[TASK OBJECTIVE]:
Repeat exactly the lines from the line containing "return m.outputs[0]" to the last line of the listing, including both.

--- begin DATASET SECTION ---

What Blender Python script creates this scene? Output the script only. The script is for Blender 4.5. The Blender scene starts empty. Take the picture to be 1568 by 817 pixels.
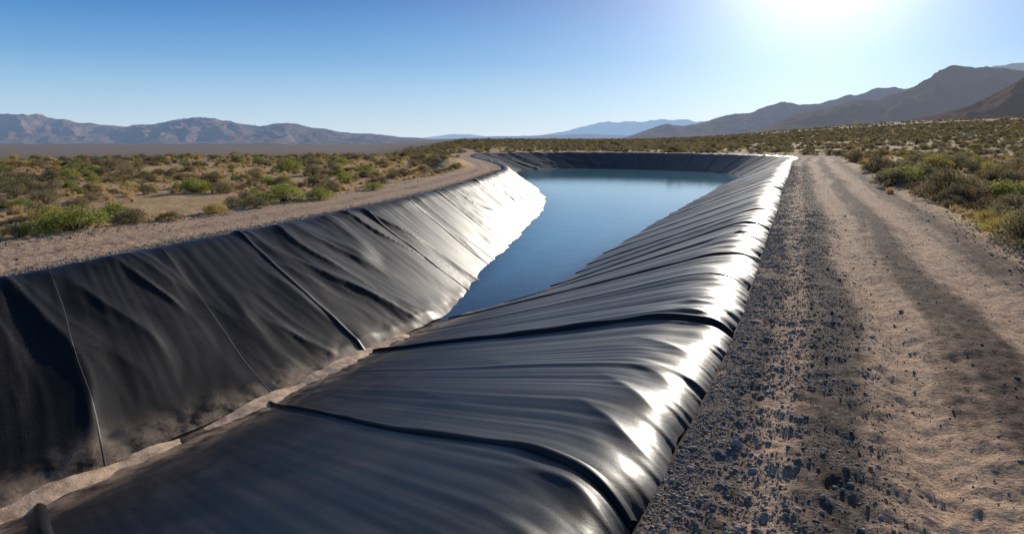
import bpy, math, random
import numpy as np
from mathutils import Vector
random.seed(4); rng=np.random.default_rng(4)
scene=bpy.context.scene

# ---------------------------------------------------------------- noise
def _h(ix,iy,seed):
    n=(ix*374761393+iy*668265263+seed*1274126177)&0xffffffff
    n=((n^(n>>13))*1274126177)&0xffffffff
    n=n^(n>>16)
    return n/4294967295.0
def perlin(x,y,seed=0):
    x=np.asarray(x,float); y=np.asarray(y,float)
    x,y=np.broadcast_arrays(x,y)
    xi=np.floor(x).astype(np.int64); yi=np.floor(y).astype(np.int64)
    xf=x-xi; yf=y-yi
    u=xf*xf*xf*(xf*(xf*6-15)+10); v=yf*yf*yf*(yf*(yf*6-15)+10)
    def g(a,b):
        an=_h(xi+a,yi+b,seed)*2*np.pi
        return np.cos(an)*(xf-a)+np.sin(an)*(yf-b)
    return ((g(0,0)*(1-u)+g(1,0)*u)*(1-v)+(g(0,1)*(1-u)+g(1,1)*u)*v)*1.5
def fbm(x,y,o=4,seed=0):
    s=0;a=1;t=0
    for i in range(o):
        s=s+a*perlin(x*2**i,y*2**i,seed+i*7);t+=a;a*=.5
    return s/t
def ridged(x,y,o=4,seed=0):
    s=0;a=1;t=0
    for i in range(o):
        s=s+a*(1-np.abs(perlin(x*2**i,y*2**i,seed+i*7))*1.8);t+=a;a*=.42
    return np.clip(s/t,0,1)
def sstep(a,b,x):
    t=np.clip((x-a)/(b-a),0,1); return t*t*(3-2*t)
def smin(a,b,k):
    h=np.maximum(k-np.abs(a-b),0)/k
    return np.minimum(a,b)-h*h*k*.25
def gauss(x,s): return np.exp(-(x/s)**2)

# ---------------------------------------------------------------- helpers
def link(ob): scene.collection.objects.link(ob); return ob
def mesh_np(name,V,F,smooth=True):
    me=bpy.data.meshes.new(name)
    V=np.asarray(V,np.float32); F=np.asarray(F,np.int32)
    me.vertices.add(len(V)); me.vertices.foreach_set("co",V.ravel())
    k=F.shape[1]
    me.loops.add(F.size); me.loops.foreach_set("vertex_index",F.ravel())
    me.polygons.add(len(F)); me.polygons.foreach_set("loop_start",np.arange(0,F.size,k,dtype=np.int32))
    me.update(calc_edges=True); me.validate()
    if smooth: me.polygons.foreach_set("use_smooth",np.ones(len(me.polygons),bool))
    return me
def gridfaces(n,m,wrap=False):
    i=np.arange(n if wrap else n-1)[:,None]; j=np.arange(m-1)[None,:]
    i2=(i+1)%n
    a=i*m+j; b=i2*m+j; c=i2*m+j+1; d=i*m+j+1
    return np.stack([a,b,c,d],-1).reshape(-1,4)
def fattr(me,name,vals):
    a=me.attributes.new(name,'FLOAT','POINT'); a.data.foreach_set("value",np.asarray(vals,np.float32).ravel())
def vattr(me,name,vals):
    a=me.attributes.new(name,'FLOAT_VECTOR','POINT'); a.data.foreach_set("vector",np.asarray(vals,np.float32).ravel())

class NT:
    def __init__(s,name):
        s.mat=bpy.data.materials.new(name); s.mat.use_nodes=True; s.t=s.mat.node_tree
        s.t.nodes.clear(); s.out=s.t.nodes.new('ShaderNodeOutputMaterial')
    def n(s,typ,props=None,**ins):
        nd=s.t.nodes.new(typ)
        for k,v in (props or {}).items(): setattr(nd,k,v)
        for k,v in ins.items():
            s.set(nd,k,v)
        return nd
    def set(s,nd,k,v):
        sock=nd.inputs[int(k[1:])] if (k[0]=='i' and k[1:].isdigit()) else nd.inputs[k.replace('_',' ')]
        if isinstance(v,bpy.types.NodeSocket): s.t.links.new(v,sock)
        else: sock.default_value=v
    def math(s,op,a,b=0.0,c=None,clamp=False):
        nd=s.t.nodes.new('ShaderNodeMath'); nd.operation=op; nd.use_clamp=clamp
        s.set(nd,'i0',a); s.set(nd,'i1',b)
        if c is not None: s.set(nd,'i2',c)
        return nd.outputs[0]
    def noise(s,scale,detail=4,rough=.55,vec=None,dist=0.):
        nd=s.n('ShaderNodeTexNoise',Scale=scale,Detail=detail,Roughness=rough,Distortion=dist)
        if vec is not None: s.t.links.new(vec,nd.inputs['Vector'])
        return nd.outputs['Fac']
    def ramp(s,fac,p0,p1,a=0.,b=1.):
        nd=s.n('ShaderNodeMapRange',i0=fac,i1=p0,i2=p1,i3=a,i4=b); return nd.outputs[0]
    def mix(s,fac,a,b):
        nd=s.t.nodes.new('ShaderNodeMix'); nd.data_type='RGBA'
        s.set(nd,'i0',fac); s.set(nd,'i6',a); s.set(nd,'i7',b)
        return nd.outputs[2]
    def attr(s,name,o='Fac'):
        return s.n('ShaderNodeAttribute',dict(attribute_name=name)).outputs[o]
    def pos(s): return s.n('ShaderNodeNewGeometry').outputs['Position']
    def surf(s,sh): s.t.links.new(sh,s.out.inputs['Surface'])
C=lambda r,g,b:(r,g,b,1.0)

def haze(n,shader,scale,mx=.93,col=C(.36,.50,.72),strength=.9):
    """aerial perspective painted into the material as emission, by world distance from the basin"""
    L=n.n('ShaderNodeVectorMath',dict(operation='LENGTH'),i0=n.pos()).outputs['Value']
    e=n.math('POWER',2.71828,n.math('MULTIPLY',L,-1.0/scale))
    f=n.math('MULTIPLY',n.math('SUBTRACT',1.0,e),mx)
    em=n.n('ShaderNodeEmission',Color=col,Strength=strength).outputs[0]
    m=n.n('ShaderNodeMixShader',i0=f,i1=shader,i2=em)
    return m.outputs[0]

# ---------------------------------------------------------------- layout : liner crest / toe control pairs
WATER=-2.93
L=[(-24,-16,-19,-20,-2.85),(-19.5,-6,-15,-10,-2.85),(-16.2,3.5,-12.4,.5,-2.85),(-13.2,9.5,-10.2,5.4,-2.85),
(-11.2,14.7,-7.9,10.3,-2.85),(-10.1,18.4,-5.7,14.6,-2.85),(-9.07,21.7,-4.1,18.3,-2.85),(-7.9,25.3,-2.4,22.2,-2.92),
(-6.9,29,-1.5,26.5,-3.15),(-5.7,34,-.2,32,-3.6),(-3.7,45,2.2,43.3,-4.2),(-2.2,56,4.0,55,-4.3),(-1.2,66,4.9,65.8,-4.3),
(-1.2,74,4.8,75,-4.3),(-2.3,86,4.6,88,-4.3),(-4.4,100,4.2,102,-4.3),(-6.9,116,4,115,-4.3),(-7.5,133,5,127,-4.3),
(-4,143,9,131.5,-4.3),(10,148.5,16,135,-4.3)]
R=[(-17,-25,-18.7,-20,-2.85),(-11,-17,-14.7,-10.2,-2.85),(-6,-9.5,-12.1,.3,-2.85),(-3,-3.5,-9.95,5.2,-2.85),
(-.7,1.4,-7.65,10.1,-2.85),(1.0,4.95,-5.45,14.5,-2.85),(3.49,10.33,-3.85,18.2,-2.85),(6.2,16.8,-2.1,22,-2.92),
(8.8,23.1,1.3,27.5,-3.15),(11.5,29.5,2.8,34.5,-3.6),(17,43,6.5,47.5,-4.2),(20.6,51.5,9.4,55,-4.3),(25.4,63,13.8,65.5,-4.3),
(30.8,76,19,77.5,-4.3),(36.8,90.5,24.2,90,-4.3),(44,106,32,103,-4.3),(46,117,34,112,-4.3),(40,132,32.5,121,-4.3),
(27,144,25,131,-4.3)]
CT=np.array(L+R[::-1],float)   # 39 control pairs, param 0..38 ; right_k -> 38-k
NC=len(CT)
def cr(s):
    s=np.asarray(s,float); i=np.clip(np.floor(s).astype(int),0,NC-2); f=(s-i)[:,None]
    p=lambda k:CT[np.clip(i+k,0,NC-1)]
    p0,p1,p2,p3=p(-1),p(0),p(1),p(2)
    return .5*((2*p1)+(-p0+p2)*f+(2*p0-5*p1+4*p2-p3)*f**2+(-p0+3*p1-3*p2+p3)*f**3)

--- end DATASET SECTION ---

[TASK SOLUTION]:
    return m.outputs[0]

# ---------------------------------------------------------------- layout : liner crest / toe control pairs
WATER=-2.93
L=[(-24,-16,-19,-20,-2.85),(-19.5,-6,-15,-10,-2.85),(-16.2,3.5,-12.4,.5,-2.85),(-13.2,9.5,-10.2,5.4,-2.85),
(-11.2,14.7,-7.9,10.3,-2.85),(-10.1,18.4,-5.7,14.6,-2.85),(-9.07,21.7,-4.1,18.3,-2.85),(-7.9,25.3,-2.4,22.2,-2.92),
(-6.9,29,-1.5,26.5,-3.15),(-5.7,34,-.2,32,-3.6),(-3.7,45,2.2,43.3,-4.2),(-2.2,56,4.0,55,-4.3),(-1.2,66,4.9,65.8,-4.3),
(-1.2,74,4.8,75,-4.3),(-2.3,86,4.6,88,-4.3),(-4.4,100,4.2,102,-4.3),(-6.9,116,4,115,-4.3),(-7.5,133,5,127,-4.3),
(-4,143,9,131.5,-4.3),(10,148.5,16,135,-4.3)]
R=[(-17,-25,-18.7,-20,-2.85),(-11,-17,-14.7,-10.2,-2.85),(-6,-9.5,-12.1,.3,-2.85),(-3,-3.5,-9.95,5.2,-2.85),
(-.7,1.4,-7.65,10.1,-2.85),(1.0,4.95,-5.45,14.5,-2.85),(3.49,10.33,-3.85,18.2,-2.85),(6.2,16.8,-2.1,22,-2.92),
(8.8,23.1,1.3,27.5,-3.15),(11.5,29.5,2.8,34.5,-3.6),(17,43,6.5,47.5,-4.2),(20.6,51.5,9.4,55,-4.3),(25.4,63,13.8,65.5,-4.3),
(30.8,76,19,77.5,-4.3),(36.8,90.5,24.2,90,-4.3),(44,106,32,103,-4.3),(46,117,34,112,-4.3),(40,132,32.5,121,-4.3),
(27,144,25,131,-4.3)]
CT=np.array(L+R[::-1],float)   # 39 control pairs, param 0..38 ; right_k -> 38-k
NC=len(CT)
def cr(s):
    s=np.asarray(s,float); i=np.clip(np.floor(s).astype(int),0,NC-2); f=(s-i)[:,None]
    p=lambda k:CT[np.clip(i+k,0,NC-1)]
    p0,p1,p2,p3=p(-1),p(0),p(1),p(2)
    return .5*((2*p1)+(-p0+p2)*f+(2*p0-5*p1+4*p2-p3)*f**2+(-p0+3*p1-3*p2+p3)*f**3)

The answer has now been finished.